## begin Exercise material

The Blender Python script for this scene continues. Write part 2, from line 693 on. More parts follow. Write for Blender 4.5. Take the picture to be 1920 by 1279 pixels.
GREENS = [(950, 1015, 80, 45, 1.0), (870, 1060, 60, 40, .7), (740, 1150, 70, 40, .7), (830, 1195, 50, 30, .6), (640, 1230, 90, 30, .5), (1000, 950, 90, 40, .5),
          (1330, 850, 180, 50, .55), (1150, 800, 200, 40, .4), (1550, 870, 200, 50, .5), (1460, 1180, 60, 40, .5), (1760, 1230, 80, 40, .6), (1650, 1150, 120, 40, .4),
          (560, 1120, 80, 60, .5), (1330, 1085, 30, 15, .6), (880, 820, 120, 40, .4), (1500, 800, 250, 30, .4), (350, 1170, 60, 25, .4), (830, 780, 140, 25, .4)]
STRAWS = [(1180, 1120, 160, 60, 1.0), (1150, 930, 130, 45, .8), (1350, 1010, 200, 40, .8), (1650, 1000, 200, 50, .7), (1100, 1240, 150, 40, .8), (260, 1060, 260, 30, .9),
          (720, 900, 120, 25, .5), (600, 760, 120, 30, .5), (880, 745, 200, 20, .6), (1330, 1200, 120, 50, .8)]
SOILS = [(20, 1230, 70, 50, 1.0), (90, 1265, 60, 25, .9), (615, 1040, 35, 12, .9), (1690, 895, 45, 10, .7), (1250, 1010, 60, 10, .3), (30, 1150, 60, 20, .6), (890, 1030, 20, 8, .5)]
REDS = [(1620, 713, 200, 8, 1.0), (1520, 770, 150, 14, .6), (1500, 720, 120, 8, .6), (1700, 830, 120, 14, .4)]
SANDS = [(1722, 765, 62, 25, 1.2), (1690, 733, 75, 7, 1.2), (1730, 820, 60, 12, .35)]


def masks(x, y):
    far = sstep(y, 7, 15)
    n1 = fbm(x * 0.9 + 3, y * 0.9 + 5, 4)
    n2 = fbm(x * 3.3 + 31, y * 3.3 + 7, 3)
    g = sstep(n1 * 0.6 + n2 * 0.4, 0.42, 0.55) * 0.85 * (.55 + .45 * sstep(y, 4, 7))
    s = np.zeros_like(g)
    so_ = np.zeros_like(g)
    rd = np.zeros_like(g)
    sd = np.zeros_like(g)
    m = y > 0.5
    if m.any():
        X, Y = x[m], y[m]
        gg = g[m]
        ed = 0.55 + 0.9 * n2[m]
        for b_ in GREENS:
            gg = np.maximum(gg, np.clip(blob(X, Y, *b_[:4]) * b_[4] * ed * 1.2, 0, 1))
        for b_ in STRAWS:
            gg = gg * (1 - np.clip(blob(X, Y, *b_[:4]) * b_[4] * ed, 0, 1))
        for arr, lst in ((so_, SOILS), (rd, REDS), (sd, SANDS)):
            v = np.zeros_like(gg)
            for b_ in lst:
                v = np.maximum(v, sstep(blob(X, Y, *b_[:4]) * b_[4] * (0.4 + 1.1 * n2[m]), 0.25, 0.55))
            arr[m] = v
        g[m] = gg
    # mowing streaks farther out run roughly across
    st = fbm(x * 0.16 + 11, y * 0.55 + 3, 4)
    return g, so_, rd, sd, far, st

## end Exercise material
## begin Exercise material

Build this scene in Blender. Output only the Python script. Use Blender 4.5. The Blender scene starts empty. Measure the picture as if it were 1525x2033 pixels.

## end Exercise material

Exercise objective
From the line that contains "v = np.zeros_like(gg)" through the line that contains "return g, so_, rd, sd, far, st", reproduce every line exactly, both end lines included.

Full solution
            v = np.zeros_like(gg)
            for b_ in lst:
                v = np.maximum(v, sstep(blob(X, Y, *b_[:4]) * b_[4] * (0.4 + 1.1 * n2[m]), 0.25, 0.55))
            arr[m] = v
        g[m] = gg
    # mowing streaks farther out run roughly across
    st = fbm(x * 0.16 + 11, y * 0.55 + 3, 4)
    return g, so_, rd, sd, far, st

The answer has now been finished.